---------- Recorded data ----------

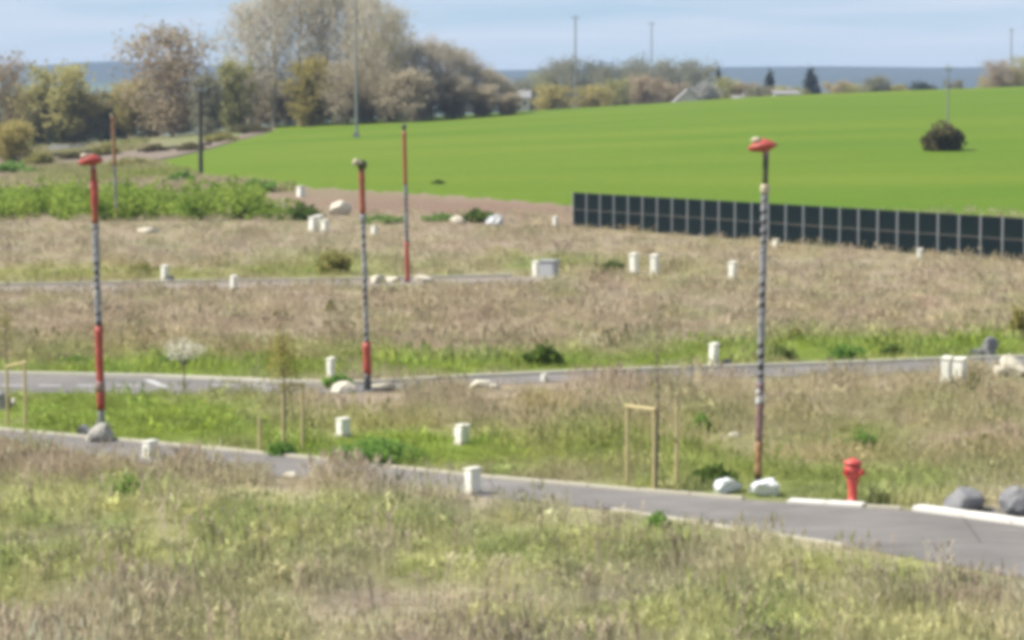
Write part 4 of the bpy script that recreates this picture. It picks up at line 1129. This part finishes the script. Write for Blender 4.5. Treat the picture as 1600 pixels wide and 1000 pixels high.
rock(0, 325, 12, 16, 'pale_rock', 'small white stone in the brambles at the edge of the picture', seed=29)
rock(455, 748, 26, 14, 'pale_rock', 'mauve pale stone on the near road', seed=30)

# ------------------------------------------------------------------ staked saplings
def sapling(px, row, top, wpx, m, label, k=160, trunk='bark', r=.022):
    p = G(px, row); s = ppm(p); h, wd = (row - top) / s, wpx / s
    t = thing('sapling', p, label, 'young tree')
    tr, cr = MB(), MB()
    tr.tube([(0, 0, -.05), (.02, 0, h * .4), (-.01, .01, h * .75), (.02, 0, h)], [r, r * .85, r * .5, .005], 8)
    for i in range(12):
        z = h * random.uniform(.45, .92); a = random.uniform(0, 6.28); L = wd * .5 * random.uniform(.5, 1) * (1.25 - z / h)
        e = Vector((math.cos(a) * L, math.sin(a) * L, z + L * 1.5))
        tr.tube([(0, 0, z), (e.x * .5, e.y * .5, z + L * .6), e], [.009, .006, .003], 5)
        leaf_cloud(cr, e * .9, wd * .3, wd * .3, h * .13, k // 6, .036, .55, 0)
    tr.build('trunk', M[trunk], t); cr.build('crown', LM[m], t)
def stake_frame(stakes, bar_, label):
    p = G(stakes[0][0], stakes[0][1])
    t = thing('tree_stakes', p, label, 'tree stakes')
    for px, row, top in stakes:
        q = G(px, row); h = (row - top) / ppm(q)
        MB().tube([(0, 0, -.1), (0, 0, h - .04), (0, 0, h)], [.032, .032, .022], 8).build('stake', M['wood'], t, loc=(q.x - p.x, q.y - p.y, 0), smooth=False)
    for a, b_ in bar_:
        A, B = [AT(x, r_, G(*st).y) - p for x, r_, st in (a, b_)]
        d = (B - A).normalized()
        MB().tube([A - d * .05 + Vector((0, -.045, 0)), B + d * .05 + Vector((0, -.045, 0))], [.03, .03], 6).build('crossbar', M['wood'], t)
sapling(1026, 768, 478, 40, 'bush_olive', 'thin nearly bare sapling tied between wooden stakes', 36)
stake_frame([(980, 758, 632), (1022, 768, 634), (1057, 766, 634)], [((980, 634, (980, 758)), (1022, 639, (1022, 768)))], 'three wooden stakes with a pale crossbar round the thin sapling')
sapling(444, 706, 498, 66, 'bush_yellow', 'yellowish leafy sapling before the middle road', 400)
stake_frame([(443, 706, 600), (473, 704, 596), (406, 708, 650)], [((443, 602, (443, 706)), (473, 600, (473, 704)))], 'brownish stakes and crossbar round the yellowish sapling')
sapling(287, 612, 536, 74, 'bush_cream', 'thin whitish flowering sapling beside the middle road', 330)
sapling(10, 632, 462, 44, 'bush_olive', 'bare brown sapling cut by the edge of the picture', 140)
stake_frame([(40, 668, 560), (12, 664, 570)], [((12, 572, (12, 664)), (40, 566, (40, 668)))], 'pale stakes beside the bare sapling at the edge of the picture')

# ------------------------------------------------------------------ the plant cover itself, kept clear of posts, stones and stakes
CLEAR = []
for o in C.objects:
    if o.parent is None and o.get('category') in ('post', 'box', 'hydrant', 'lamp post', 'rock', 'heap', 'tree stakes'):
        CLEAR.append((o.location.x, o.location.y, 0.38 if o['category'] != 'rock' else 0.5))
CLEAR = np.array(CLEAR)
def clear_scale(X, Y):
    s_ = np.ones(len(X))
    for x, y_, r_ in CLEAR:
        dx, dy = X - x * Y / y_, y_ - Y            # lower plants at the foot and a little towards the viewer, where they were trodden down
        k = (np.abs(dx) < r_) & (dy > -0.4) & (dy < 3.5)
        s_[k] = np.minimum(s_[k], 0.3)
    return s_
dry = lambda g, ye, X, Y: np.clip(1.12 - g, 0.03, 1)
grn = lambda g, ye, X, Y: np.clip(g * 1.3, 0.02, 1)
grass_layer('dry_grass', tuft_mesh('dry_near', 26, .24, .08, .30, .007, .45, GM, .3), 8000, 29, 50, 1.0, dry, 'thin dry stalks of the nearest meadow in front of the road')
grass_layer('green_grass', tuft_mesh('green_near', 36, .24, .06, .22, .011, .5, GM), 7000, 29, 50, 1.0, grn, 'fresh green grass growing through the nearest meadow')
grass_layer('dry_grass', tuft_mesh('dry_mid', 30, .30, .08, .30, .010, .35, GM, .3), 7500, 46, 72, 0.9, dry, 'dry grass between the near road and the middle road')
grass_layer('green_grass', tuft_mesh('green_mid', 40, .30, .06, .22, .016, .5, GM), 7500, 44, 72, 0.9, grn, 'green verge grass beside the near road')
grass_layer('dry_grass', tuft_mesh('dry_far', 36, .5, .08, .30, .018, .35, GM, .2), 10000, 66, 172, 0.9, dry, 'dry mauve grass covering the lots beyond the middle road')
grass_layer('green_grass', tuft_mesh('green_far', 40, .45, .06, .26, .026, .5, GM), 9000, 66, 172, 1.0, grn, 'green grass in strips beyond the middle road')
grass_layer('weeds', weed_mesh('weed_near', 26, .16, .20, .05, GM), 3500, 29, 62, 1.0, grn, 'small leafy weeds among the meadow grass')
stk = MB()
for i in range(6):
    a, rr = random.uniform(0, 6.28), .3 * random.random()
    x, y_, h = rr * math.cos(a), rr * math.sin(a), random.uniform(.45, .85)
    dx, dy = random.uniform(-.12, .12), random.uniform(-.12, .12)
    stk.tube([(x, y_, 0), (x + dx * .5, y_ + dy * .5, h * .6), (x + dx, y_ + dy, h)], [.006, .005, .003], 3)
    for q in range(2):
        b_ = random.uniform(0, 6.28); z0 = h * random.uniform(.7, .95); L = random.uniform(.04, .10)
        stk.tube([(x + dx * .8, y_ + dy * .8, z0), (x + dx + L * math.cos(b_), y_ + dy + L * math.sin(b_), z0 + L * 1.3)], [.003, .009], 3)
stk = stk.mesh('stalks', GM)
X, Y = scatter_pts(1500, 30, 52)
cs = clear_scale(X, Y); px, row = to_px(X, Y, 0 * X)
keep = (cs > .9) & (fbm(X * .5 + 90, Y * .5) > .5) & (rng.random(len(X)) < .45) & ~((px > 880) & (row - np.interp(px, N1X, N1R) < 40)) & (row > np.interp(px, N1X, N1R))
X, Y = X[keep], Y[keep]
q = rng.random((len(X), 1))
c = (np.array((.74, .66, .48)) * q + np.array((.55, .45, .34)) * (1 - q)) * rng.uniform(.8, 1.15, (len(X), 1))
sc = rng.uniform(.6, 1.1, len(X))
gn_scatter('dead_stalks', np.stack([X, Y, 0 * X], 1), np.stack([sc] * 3, 1), c, stk, 'dead stalks of last year standing in the nearest meadow')
# rough growth round the railway bed
k = 9000
X, Y = rng.uniform(-.24, -.085, k), 1 / rng.uniform(1 / 420, 1 / 160, k)
X = X * Y
Z = ground_z(X, Y)
px_, row_ = to_px(X, Y, Z)
bed_lo = np.interp(px_, [-300, 60, 200, 270, 330, 430], [262, 260, 258, 245, 231, 203]); bed_hi = np.interp(px_, [-300, 60, 200, 270, 330, 430], [246, 245, 238, 231, 223, 201])
ok = ~((row_ < bed_lo) & (row_ > bed_hi)) & (row_ > 203) & ~((px_ > 232) & (row_ < np.interp(px_, FX, FR))) & (row_ < 300)
X, Y, Z = X[ok], Y[ok], Z[ok]
q = np.clip(fbm(X * .12, Y * .06) * 2.2 - .6 + rng.normal(0, .12, len(X)), 0, 1)[:, None]
c = (np.array((.44, .35, .26)) * (1 - q) + np.array((.27, .30, .09)) * q) * rng.uniform(.8, 1.2, (len(X), 1))
sc = rng.uniform(.6, 1.5, len(X))
gn_scatter('rough_grass', np.stack([X, Y, Z], 1), np.stack([sc * 1.6, sc * 1.6, sc], 1), c, tuft_mesh('rough', 40, .55, .15, .5, .05, .5, GM), 'rough brown and green growth round the railway bed')

# ------------------------------------------------------------------ air
hz = MB(); hz.box(0, 3000, 45, 9600, 6800, 140)
hm = bpy.data.materials.new('haze'); hm.use_nodes = True
n, l = hm.node_tree.nodes, hm.node_tree.links
n.clear()
pv = n.new("ShaderNodeVolumePrincipled"); pv.inputs["Density"].default_value = 0.00015; pv.inputs["Color"].default_value = (0.53, 0.70, 1.0, 1)
ho = n.new("ShaderNodeOutputMaterial"); l.new(pv.outputs[0], ho.inputs["Volume"])
tag(hz.build('haze', hm), 'pale haze over the whole landscape', kind='stuff')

----------

◆ **The request**
Return each line that includes "picture".

◆ **Response to this task**
Write part 4 of the bpy script that recreates this picture. It picks up at line 1129. This part finishes the script. Write for Blender 4.5. Treat the picture as 1600 pixels wide and 1000 pixels high.
rock(0, 325, 12, 16, 'pale_rock', 'small white stone in the brambles at the edge of the picture', seed=29)
sapling(10, 632, 462, 44, 'bush_olive', 'bare brown sapling cut by the edge of the picture', 140)
stake_frame([(40, 668, 560), (12, 664, 570)], [((12, 572, (12, 664)), (40, 566, (40, 668)))], 'pale stakes beside the bare sapling at the edge of the picture')